Moving to Denver

Yes, you read that right. I’m making the big move. I’m off to Denver to go live with Dani, Curtis and Maxime. Or wait- did I put that in the wrong order? I’m sorry. Curtis, Dani and Maxime. We have to make sure that the men are first and the women are last.

I’m excited though. They’ve opened their home to me. You can hear their invitation here. They’re providing me with my own bedroom within their home. My sister wives are setting me up with a ‘surprise husband’… Curtis. We are all going to be one happy family. See, when Maxime moved over to Denver to move in with Curtis and Dani, they were planning a “surprise husband”. Well, Curtis is one lucky man. He not only has two wives, he has three now. I plan to marry him a week after my stay, so we can fornicate as soon as possible. I hope my sister wives show me the ropes. Polygamy at its finest. I’m no longer a lesbian anymore. I’m a radical Christian fundamentalist that will be attending the Denver Bible Church.

So many events have been planned! Our first outing will be at a gay pride fest. We’re going to picket and warn these lost souls that they’re all headed straight to hell!

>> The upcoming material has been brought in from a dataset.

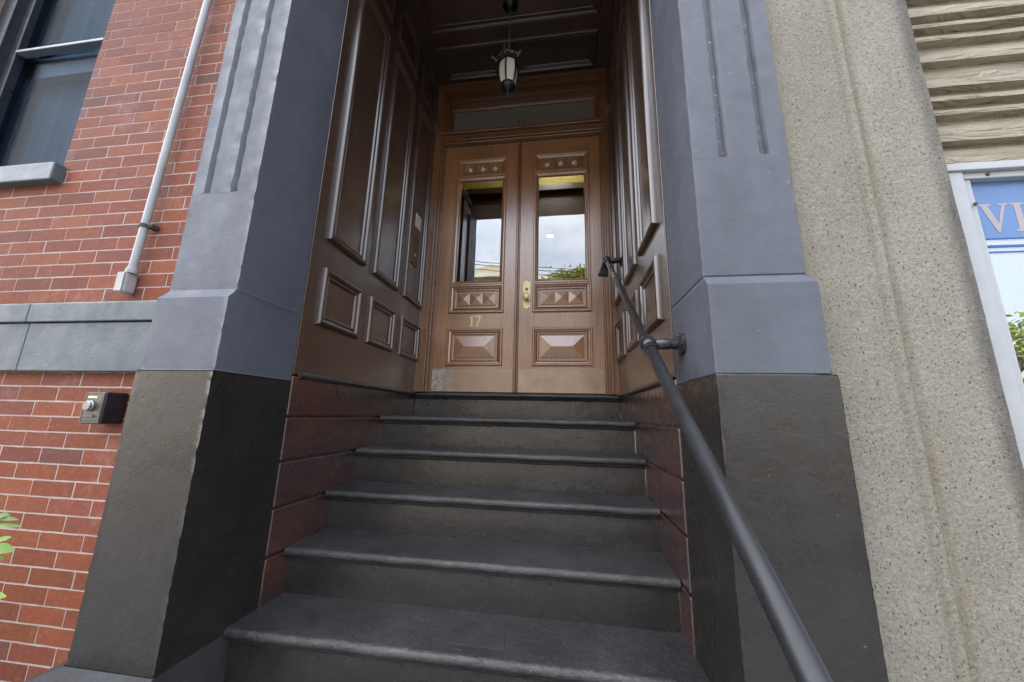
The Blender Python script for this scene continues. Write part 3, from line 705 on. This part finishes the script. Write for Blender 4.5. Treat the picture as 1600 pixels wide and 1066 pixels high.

We’ll march around their festival and scream on the top of our lungs, “God made Adam and Eve, not Adam and Steve!” We’re clever like that. We’ll then take a ride down to the nearest military funeral to see if a gay soldier lost his life in the war. We’ll protest around the mourners with antigay pickets that read, “Gay soldiers go to hell!” We’ll smile and laugh, as we tell their loved ones where they are headed. It’s for the best you know.

After a long day of warning these sick perverts who hate God, we’ll head over to the Denver Bible Church and pray for them. We’ll pray for these heathens, who’ve taken pleasure in wicked activities and who’ve influenced others around them. We’ll pray that God will throw a bomb on them, leaving nothing but a birdcage of ashes. We’ll sashay over to the alter and sing Christian songs, like, “Another One Bites the Dust”, to show the seriousness of this, and “I’m Coming Out”, to show how we’re straight and proud!

"You do an eclectic celebration of the dance! You do Fosse, Fosse, Fosse! You do Martha Graham, Martha Graham, Martha Graham! Or Twyla, Twyla, Twyla! Or Michael Kidd, Michael Kidd, Michael Kidd, Michael Kidd! Or Madonna, Madonna, Madonna! But you keep it all inside." Curtis says, in his most flamboyant voice.

We’ll head over to the club afterwards and dance the night away in rainbow colored strobe lights. Drinks will include pretty colored martinis and a margarita for Dani- as she prefers them.

We’ll come home to our sanctuary, where no one can see behind our closed doors. We’ll let Curtis do the interior decorating for my new room, and I’ll let Dani borrow my Birkenstocks for her next outing. Maxime will be quick to borrow my Indigo Girls, and KD Lang CDs. We’re all going to have a great time learning about one another as sister wives.

We’re all going to influence one another so nicely! Wish me luck!